====== Listed entries ======

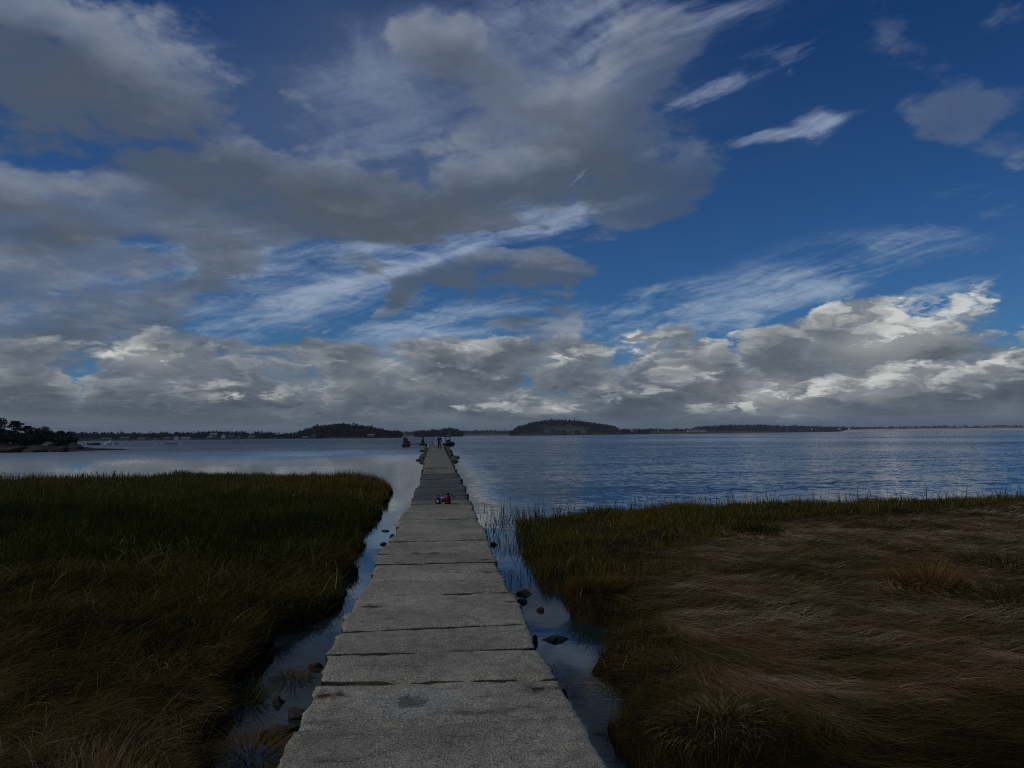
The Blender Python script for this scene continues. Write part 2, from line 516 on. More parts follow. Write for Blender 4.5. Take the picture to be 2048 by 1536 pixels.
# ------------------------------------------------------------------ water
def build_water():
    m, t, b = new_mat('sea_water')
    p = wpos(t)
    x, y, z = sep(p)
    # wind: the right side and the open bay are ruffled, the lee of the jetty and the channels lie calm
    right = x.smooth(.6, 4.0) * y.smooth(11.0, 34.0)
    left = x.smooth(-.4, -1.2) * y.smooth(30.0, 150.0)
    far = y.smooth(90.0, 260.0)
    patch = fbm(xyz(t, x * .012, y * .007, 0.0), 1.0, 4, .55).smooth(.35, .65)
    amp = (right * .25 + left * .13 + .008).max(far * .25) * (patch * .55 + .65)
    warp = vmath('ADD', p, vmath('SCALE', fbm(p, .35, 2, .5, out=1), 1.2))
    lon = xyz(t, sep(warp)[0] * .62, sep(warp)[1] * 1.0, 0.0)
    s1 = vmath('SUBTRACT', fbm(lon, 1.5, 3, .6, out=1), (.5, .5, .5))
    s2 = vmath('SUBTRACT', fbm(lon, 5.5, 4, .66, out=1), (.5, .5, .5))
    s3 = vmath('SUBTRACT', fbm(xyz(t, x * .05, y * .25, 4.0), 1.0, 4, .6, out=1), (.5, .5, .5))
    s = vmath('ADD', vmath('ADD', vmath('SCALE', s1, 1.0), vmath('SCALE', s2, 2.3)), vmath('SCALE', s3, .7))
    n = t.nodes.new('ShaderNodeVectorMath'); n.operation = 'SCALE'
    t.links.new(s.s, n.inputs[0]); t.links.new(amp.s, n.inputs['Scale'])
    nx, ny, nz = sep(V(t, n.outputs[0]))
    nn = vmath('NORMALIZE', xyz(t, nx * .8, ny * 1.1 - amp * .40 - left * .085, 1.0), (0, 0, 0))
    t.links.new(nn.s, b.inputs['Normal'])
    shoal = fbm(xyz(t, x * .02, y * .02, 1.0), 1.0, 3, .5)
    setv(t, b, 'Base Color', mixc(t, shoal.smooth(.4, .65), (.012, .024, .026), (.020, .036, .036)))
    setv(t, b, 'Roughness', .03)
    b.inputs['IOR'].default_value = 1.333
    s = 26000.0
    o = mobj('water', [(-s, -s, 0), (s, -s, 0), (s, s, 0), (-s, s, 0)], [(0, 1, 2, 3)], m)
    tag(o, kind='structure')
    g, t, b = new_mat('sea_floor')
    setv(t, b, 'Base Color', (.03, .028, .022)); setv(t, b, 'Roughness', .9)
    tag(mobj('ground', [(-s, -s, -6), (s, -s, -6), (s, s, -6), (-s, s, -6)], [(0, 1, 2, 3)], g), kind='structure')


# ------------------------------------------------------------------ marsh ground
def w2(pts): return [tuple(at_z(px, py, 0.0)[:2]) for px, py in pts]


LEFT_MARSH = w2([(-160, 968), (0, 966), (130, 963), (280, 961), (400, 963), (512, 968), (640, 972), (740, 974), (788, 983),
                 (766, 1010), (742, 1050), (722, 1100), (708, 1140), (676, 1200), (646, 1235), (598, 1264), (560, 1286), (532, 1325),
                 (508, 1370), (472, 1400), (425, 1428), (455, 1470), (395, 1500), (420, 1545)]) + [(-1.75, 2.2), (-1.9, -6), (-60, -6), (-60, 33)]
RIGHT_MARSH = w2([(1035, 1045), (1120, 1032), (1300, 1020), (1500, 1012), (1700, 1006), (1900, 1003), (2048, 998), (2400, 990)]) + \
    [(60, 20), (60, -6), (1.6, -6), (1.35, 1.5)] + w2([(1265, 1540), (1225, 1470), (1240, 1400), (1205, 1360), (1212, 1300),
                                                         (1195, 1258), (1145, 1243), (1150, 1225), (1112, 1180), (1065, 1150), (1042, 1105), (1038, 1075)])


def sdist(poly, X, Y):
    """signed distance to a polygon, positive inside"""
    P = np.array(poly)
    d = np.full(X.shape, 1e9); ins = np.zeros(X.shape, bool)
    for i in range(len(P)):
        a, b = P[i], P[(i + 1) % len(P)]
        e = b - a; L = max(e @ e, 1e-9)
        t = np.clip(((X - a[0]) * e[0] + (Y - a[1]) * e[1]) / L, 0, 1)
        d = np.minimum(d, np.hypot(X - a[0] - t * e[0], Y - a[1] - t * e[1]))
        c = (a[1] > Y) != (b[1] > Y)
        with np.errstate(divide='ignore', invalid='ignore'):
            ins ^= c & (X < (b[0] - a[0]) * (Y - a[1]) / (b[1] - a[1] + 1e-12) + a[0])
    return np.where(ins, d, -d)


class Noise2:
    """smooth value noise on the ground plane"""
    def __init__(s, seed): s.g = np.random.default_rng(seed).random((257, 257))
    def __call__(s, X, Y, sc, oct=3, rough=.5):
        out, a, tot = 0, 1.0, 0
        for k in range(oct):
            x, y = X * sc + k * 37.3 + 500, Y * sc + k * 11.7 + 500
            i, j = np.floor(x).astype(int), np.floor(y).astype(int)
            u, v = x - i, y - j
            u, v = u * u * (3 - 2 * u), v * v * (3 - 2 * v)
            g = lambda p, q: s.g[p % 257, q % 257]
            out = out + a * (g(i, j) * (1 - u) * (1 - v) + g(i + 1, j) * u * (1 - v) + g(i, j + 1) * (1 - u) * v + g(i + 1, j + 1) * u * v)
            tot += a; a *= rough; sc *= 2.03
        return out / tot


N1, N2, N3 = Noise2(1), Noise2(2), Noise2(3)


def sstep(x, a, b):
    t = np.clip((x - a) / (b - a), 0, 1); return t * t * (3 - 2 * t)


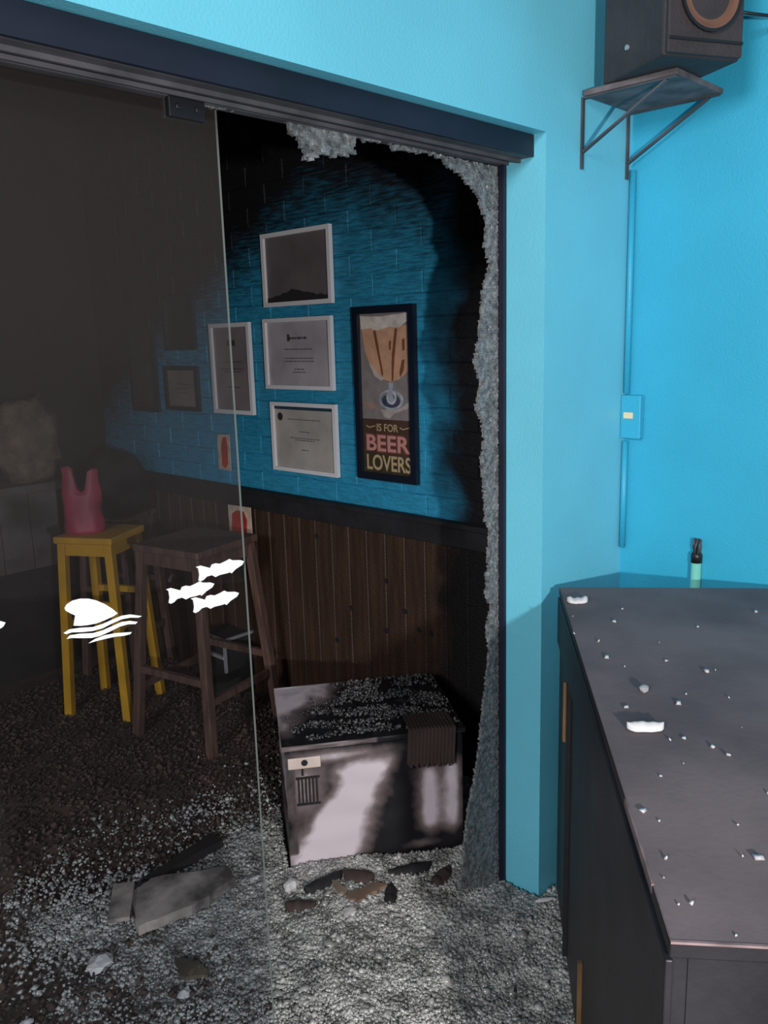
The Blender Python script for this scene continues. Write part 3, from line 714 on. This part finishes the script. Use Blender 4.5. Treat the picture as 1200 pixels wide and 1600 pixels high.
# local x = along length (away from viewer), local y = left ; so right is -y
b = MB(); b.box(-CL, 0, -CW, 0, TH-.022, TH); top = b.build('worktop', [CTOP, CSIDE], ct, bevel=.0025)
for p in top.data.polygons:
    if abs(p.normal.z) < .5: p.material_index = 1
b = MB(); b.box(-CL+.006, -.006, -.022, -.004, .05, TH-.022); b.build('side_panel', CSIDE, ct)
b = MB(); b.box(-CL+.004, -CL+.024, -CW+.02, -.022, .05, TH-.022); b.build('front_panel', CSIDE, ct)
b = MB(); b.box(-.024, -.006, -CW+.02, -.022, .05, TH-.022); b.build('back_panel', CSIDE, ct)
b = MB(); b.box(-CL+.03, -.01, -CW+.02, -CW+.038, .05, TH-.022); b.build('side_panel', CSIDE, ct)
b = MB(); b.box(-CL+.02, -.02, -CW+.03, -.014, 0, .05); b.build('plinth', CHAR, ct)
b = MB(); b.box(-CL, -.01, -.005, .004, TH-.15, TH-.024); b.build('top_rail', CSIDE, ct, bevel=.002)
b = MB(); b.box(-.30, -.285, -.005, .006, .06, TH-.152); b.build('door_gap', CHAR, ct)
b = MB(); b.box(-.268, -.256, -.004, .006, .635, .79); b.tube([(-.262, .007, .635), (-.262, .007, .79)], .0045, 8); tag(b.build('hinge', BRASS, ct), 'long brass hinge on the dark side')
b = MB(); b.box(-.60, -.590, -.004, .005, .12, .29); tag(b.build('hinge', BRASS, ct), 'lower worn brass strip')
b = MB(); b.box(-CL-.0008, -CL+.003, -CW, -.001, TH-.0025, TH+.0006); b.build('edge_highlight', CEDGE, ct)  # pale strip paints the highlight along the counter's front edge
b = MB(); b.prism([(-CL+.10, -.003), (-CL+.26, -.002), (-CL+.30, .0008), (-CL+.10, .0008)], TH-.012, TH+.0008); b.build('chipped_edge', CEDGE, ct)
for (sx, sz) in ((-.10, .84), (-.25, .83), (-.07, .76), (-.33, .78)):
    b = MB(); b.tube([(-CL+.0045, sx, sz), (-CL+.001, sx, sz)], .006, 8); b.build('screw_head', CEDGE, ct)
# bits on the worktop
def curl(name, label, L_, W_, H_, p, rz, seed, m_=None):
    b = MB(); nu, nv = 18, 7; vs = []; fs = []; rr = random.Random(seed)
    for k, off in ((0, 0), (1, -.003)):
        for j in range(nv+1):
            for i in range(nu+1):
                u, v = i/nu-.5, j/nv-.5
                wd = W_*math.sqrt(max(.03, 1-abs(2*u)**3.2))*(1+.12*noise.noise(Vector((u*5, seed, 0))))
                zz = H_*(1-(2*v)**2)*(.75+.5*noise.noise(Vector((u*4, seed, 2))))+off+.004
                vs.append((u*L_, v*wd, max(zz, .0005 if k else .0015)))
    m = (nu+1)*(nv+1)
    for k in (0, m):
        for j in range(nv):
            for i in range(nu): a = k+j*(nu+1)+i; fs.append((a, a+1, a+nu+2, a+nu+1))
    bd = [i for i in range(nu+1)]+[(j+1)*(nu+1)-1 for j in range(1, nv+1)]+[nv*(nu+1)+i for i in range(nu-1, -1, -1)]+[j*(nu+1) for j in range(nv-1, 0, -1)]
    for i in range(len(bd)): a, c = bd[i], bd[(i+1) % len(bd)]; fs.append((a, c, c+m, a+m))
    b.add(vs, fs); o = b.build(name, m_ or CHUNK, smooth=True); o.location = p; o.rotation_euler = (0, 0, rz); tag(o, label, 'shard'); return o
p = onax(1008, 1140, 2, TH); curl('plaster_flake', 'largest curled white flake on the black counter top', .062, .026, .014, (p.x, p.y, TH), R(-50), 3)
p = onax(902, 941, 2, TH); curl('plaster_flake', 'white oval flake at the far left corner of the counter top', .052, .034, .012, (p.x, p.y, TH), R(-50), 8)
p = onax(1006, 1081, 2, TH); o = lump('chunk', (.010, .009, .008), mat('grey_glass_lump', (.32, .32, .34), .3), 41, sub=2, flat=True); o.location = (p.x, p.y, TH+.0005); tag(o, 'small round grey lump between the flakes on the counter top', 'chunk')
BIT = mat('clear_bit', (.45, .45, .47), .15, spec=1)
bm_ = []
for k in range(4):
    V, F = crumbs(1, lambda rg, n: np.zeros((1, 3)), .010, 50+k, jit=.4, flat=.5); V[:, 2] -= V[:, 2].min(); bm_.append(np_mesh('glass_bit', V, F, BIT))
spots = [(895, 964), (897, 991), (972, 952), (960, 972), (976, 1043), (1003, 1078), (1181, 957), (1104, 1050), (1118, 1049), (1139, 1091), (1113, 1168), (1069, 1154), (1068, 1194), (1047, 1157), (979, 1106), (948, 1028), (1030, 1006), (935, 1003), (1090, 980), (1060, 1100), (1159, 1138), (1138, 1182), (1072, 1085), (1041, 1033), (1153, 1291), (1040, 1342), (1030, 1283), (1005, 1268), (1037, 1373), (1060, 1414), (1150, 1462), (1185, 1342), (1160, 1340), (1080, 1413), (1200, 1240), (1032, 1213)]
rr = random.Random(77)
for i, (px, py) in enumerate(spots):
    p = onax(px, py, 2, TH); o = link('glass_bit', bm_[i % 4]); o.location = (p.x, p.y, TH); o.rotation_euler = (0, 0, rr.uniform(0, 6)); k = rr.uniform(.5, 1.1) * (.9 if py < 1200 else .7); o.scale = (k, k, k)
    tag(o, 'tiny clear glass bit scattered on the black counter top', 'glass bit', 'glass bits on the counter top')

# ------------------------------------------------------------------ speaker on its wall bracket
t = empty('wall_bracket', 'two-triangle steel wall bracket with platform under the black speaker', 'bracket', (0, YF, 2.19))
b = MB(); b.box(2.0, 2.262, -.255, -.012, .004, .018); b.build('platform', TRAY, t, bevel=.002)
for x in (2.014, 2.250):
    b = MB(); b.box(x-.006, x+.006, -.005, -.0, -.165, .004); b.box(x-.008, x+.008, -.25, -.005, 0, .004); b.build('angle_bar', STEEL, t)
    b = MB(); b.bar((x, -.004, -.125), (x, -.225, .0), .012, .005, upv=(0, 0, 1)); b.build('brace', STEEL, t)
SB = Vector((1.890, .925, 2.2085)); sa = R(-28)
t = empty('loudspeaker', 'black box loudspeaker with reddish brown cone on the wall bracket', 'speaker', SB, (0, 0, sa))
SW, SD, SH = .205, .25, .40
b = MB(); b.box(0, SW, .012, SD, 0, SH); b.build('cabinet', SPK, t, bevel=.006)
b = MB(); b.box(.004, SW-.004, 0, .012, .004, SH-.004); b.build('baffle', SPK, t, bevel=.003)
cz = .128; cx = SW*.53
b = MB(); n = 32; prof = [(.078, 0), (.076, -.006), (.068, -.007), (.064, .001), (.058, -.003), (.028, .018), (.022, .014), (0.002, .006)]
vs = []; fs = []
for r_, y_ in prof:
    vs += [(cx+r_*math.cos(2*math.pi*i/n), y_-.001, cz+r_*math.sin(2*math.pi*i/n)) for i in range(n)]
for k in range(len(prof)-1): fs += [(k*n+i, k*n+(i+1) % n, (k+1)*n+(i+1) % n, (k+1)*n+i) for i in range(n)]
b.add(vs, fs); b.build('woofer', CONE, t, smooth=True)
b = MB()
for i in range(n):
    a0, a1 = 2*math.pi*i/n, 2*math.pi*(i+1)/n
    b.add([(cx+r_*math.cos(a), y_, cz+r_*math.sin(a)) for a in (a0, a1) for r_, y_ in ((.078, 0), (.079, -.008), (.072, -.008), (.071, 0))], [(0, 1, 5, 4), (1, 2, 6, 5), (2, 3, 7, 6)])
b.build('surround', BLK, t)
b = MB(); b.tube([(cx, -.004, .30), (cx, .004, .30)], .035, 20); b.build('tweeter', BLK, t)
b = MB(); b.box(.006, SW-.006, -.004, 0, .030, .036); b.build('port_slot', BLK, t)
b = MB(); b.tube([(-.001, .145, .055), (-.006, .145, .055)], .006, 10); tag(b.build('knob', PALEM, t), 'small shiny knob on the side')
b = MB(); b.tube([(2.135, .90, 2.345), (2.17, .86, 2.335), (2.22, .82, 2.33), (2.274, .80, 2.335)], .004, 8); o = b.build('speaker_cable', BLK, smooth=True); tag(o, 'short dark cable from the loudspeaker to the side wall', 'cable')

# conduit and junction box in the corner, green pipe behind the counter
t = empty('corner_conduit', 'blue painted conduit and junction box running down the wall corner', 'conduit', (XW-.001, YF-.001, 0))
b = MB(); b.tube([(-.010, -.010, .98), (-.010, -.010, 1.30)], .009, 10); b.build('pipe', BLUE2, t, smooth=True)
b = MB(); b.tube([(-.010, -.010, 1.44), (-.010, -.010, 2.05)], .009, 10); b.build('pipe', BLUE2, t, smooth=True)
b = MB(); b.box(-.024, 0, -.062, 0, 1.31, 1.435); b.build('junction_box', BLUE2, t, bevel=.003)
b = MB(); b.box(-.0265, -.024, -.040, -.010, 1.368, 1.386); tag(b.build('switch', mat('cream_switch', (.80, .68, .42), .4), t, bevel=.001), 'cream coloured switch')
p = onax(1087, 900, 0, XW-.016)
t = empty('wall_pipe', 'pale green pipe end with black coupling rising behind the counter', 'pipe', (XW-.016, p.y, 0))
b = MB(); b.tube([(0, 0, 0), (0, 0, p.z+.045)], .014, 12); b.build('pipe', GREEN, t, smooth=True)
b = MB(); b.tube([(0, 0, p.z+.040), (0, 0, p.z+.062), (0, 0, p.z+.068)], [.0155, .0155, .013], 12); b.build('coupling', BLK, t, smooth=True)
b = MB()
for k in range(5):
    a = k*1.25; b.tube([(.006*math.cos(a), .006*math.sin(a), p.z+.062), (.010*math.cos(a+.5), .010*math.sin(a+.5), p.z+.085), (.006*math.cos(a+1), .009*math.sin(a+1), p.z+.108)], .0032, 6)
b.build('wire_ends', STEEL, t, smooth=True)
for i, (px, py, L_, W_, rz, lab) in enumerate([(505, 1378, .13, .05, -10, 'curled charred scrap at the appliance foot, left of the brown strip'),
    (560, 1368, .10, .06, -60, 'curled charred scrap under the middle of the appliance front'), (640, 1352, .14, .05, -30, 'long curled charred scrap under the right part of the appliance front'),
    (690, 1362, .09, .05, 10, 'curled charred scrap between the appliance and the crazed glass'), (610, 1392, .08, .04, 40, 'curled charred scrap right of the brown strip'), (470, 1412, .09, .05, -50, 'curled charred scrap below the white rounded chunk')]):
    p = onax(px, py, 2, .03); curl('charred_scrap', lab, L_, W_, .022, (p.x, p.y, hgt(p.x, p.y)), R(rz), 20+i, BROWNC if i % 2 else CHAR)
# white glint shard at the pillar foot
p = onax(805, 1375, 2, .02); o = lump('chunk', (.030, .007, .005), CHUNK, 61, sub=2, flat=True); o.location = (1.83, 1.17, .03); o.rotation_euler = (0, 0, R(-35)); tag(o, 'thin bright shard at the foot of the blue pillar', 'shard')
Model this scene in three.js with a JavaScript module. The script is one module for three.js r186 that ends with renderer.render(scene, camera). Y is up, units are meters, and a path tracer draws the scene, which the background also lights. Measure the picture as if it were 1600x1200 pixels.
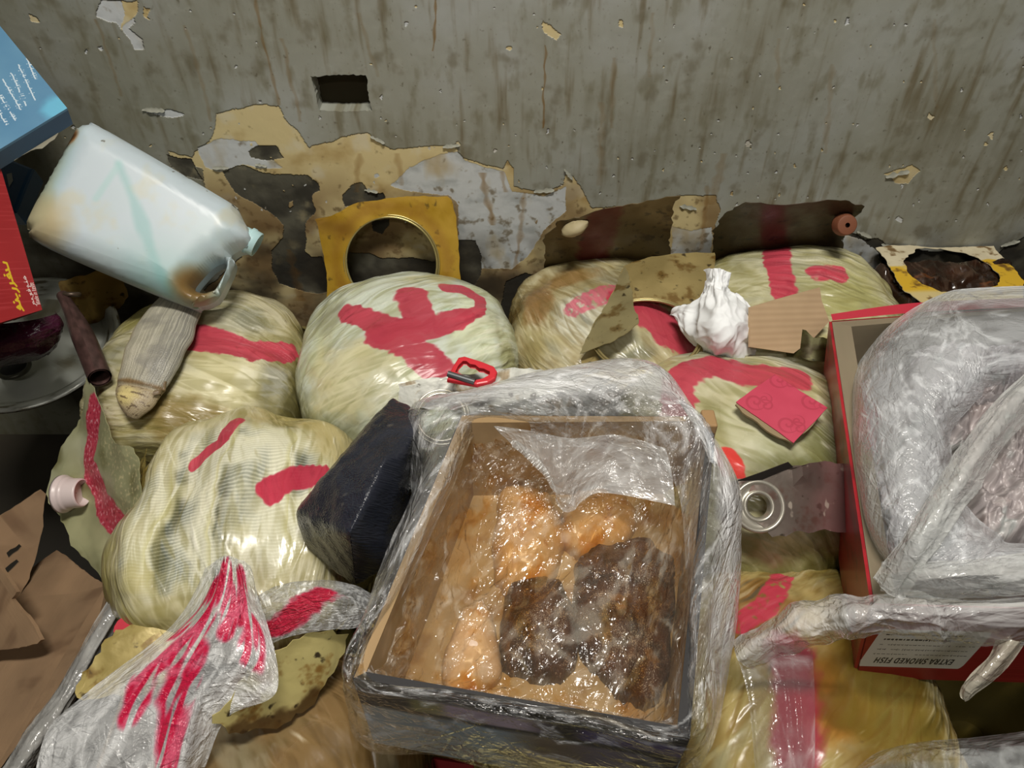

======

* **Task requirements**
Repeat nothing but the lines from the one containing "b = MB(); b.box(-.024, 0, -.062, 0, 1.31, 1.435);" through the end of the entries, exactly, and skip the pictures.

* **Exercise result**
b = MB(); b.box(-.024, 0, -.062, 0, 1.31, 1.435); b.build('junction_box', BLUE2, t, bevel=.003)
b = MB(); b.box(-.0265, -.024, -.040, -.010, 1.368, 1.386); tag(b.build('switch', mat('cream_switch', (.80, .68, .42), .4), t, bevel=.001), 'cream coloured switch')
p = onax(1087, 900, 0, XW-.016)
t = empty('wall_pipe', 'pale green pipe end with black coupling rising behind the counter', 'pipe', (XW-.016, p.y, 0))
b = MB(); b.tube([(0, 0, 0), (0, 0, p.z+.045)], .014, 12); b.build('pipe', GREEN, t, smooth=True)
b = MB(); b.tube([(0, 0, p.z+.040), (0, 0, p.z+.062), (0, 0, p.z+.068)], [.0155, .0155, .013], 12); b.build('coupling', BLK, t, smooth=True)
b = MB()
for k in range(5):
    a = k*1.25; b.tube([(.006*math.cos(a), .006*math.sin(a), p.z+.062), (.010*math.cos(a+.5), .010*math.sin(a+.5), p.z+.085), (.006*math.cos(a+1), .009*math.sin(a+1), p.z+.108)], .0032, 6)
b.build('wire_ends', STEEL, t, smooth=True)
for i, (px, py, L_, W_, rz, lab) in enumerate([(505, 1378, .13, .05, -10, 'curled charred scrap at the appliance foot, left of the brown strip'),
    (560, 1368, .10, .06, -60, 'curled charred scrap under the middle of the appliance front'), (640, 1352, .14, .05, -30, 'long curled charred scrap under the right part of the appliance front'),
    (690, 1362, .09, .05, 10, 'curled charred scrap between the appliance and the crazed glass'), (610, 1392, .08, .04, 40, 'curled charred scrap right of the brown strip'), (470, 1412, .09, .05, -50, 'curled charred scrap below the white rounded chunk')]):
    p = onax(px, py, 2, .03); curl('charred_scrap', lab, L_, W_, .022, (p.x, p.y, hgt(p.x, p.y)), R(rz), 20+i, BROWNC if i % 2 else CHAR)
# white glint shard at the pillar foot
p = onax(805, 1375, 2, .02); o = lump('chunk', (.030, .007, .005), CHUNK, 61, sub=2, flat=True); o.location = (1.83, 1.17, .03); o.rotation_euler = (0, 0, R(-35)); tag(o, 'thin bright shard at the foot of the blue pillar', 'shard')
Model this scene in three.js with a JavaScript module. The script is one module for three.js r186 that ends with renderer.render(scene, camera). Y is up, units are meters, and a path tracer draws the scene, which the background also lights. Measure the picture as if it were 1600x1200 pixels.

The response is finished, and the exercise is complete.